Both versions of what happened tell how when the brothers saw
Joseph coming, filled with jealousy over his being their father’s favorite, they
talked about killing him. His brother Reuben, however, suggested throwing Joseph
into the depths of a dried up cistern there. His brothers wanted him to starve
to death down there, but Reuben had the intention of pulling him up later. Then,
they went off, and sat down to eat. From that point on we have two different
stories.
In one version of what happened, Joseph’s oldest brother,
Reuben, planned on coming back to pull Joseph up, but while they were eating,
some Midianite traders, coming by, and hearing Joseph call, pulled him up. They
took him off to Egypt, then, when Reuben came back, looking for him, Joseph was
gone, and it wasn’t till years later that they learned what had happened to
him.
In the other version of how Joseph was carried off; the
brothers had thrown him into the cistern, then sat down to eat. However, they
saw some Ishmaelites coming by on their gum laden camels. It was Joseph’s
brother Judah who suggested keeping Joseph alive by selling him to the Ishmaelites
for twenty pieces of silver.
Which ever way it happened, it occurred before 1700 B.C..
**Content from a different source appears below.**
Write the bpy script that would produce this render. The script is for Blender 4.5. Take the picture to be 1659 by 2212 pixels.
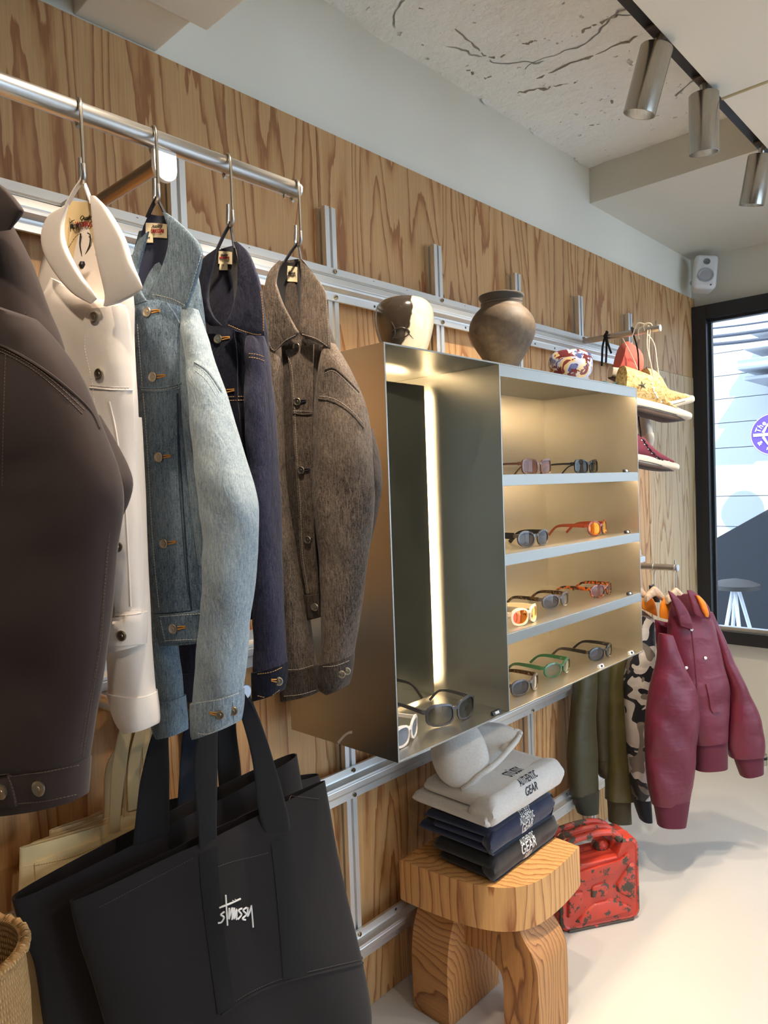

Then, in 580 B.C. when the tribes came together in Babylon, and sitting down to
put their history into writing; the oral historians from the tribe of Reuben
remembered how their ancestor had tried saving Joseph; while the oral
historians of the tribe of Judah had passed down the story of how it had been
their ancestor Judah who had tried to save Joseph.
There were two opposite stories of how it might have happened.
That tells us that the Bible stories needn’t be accurate.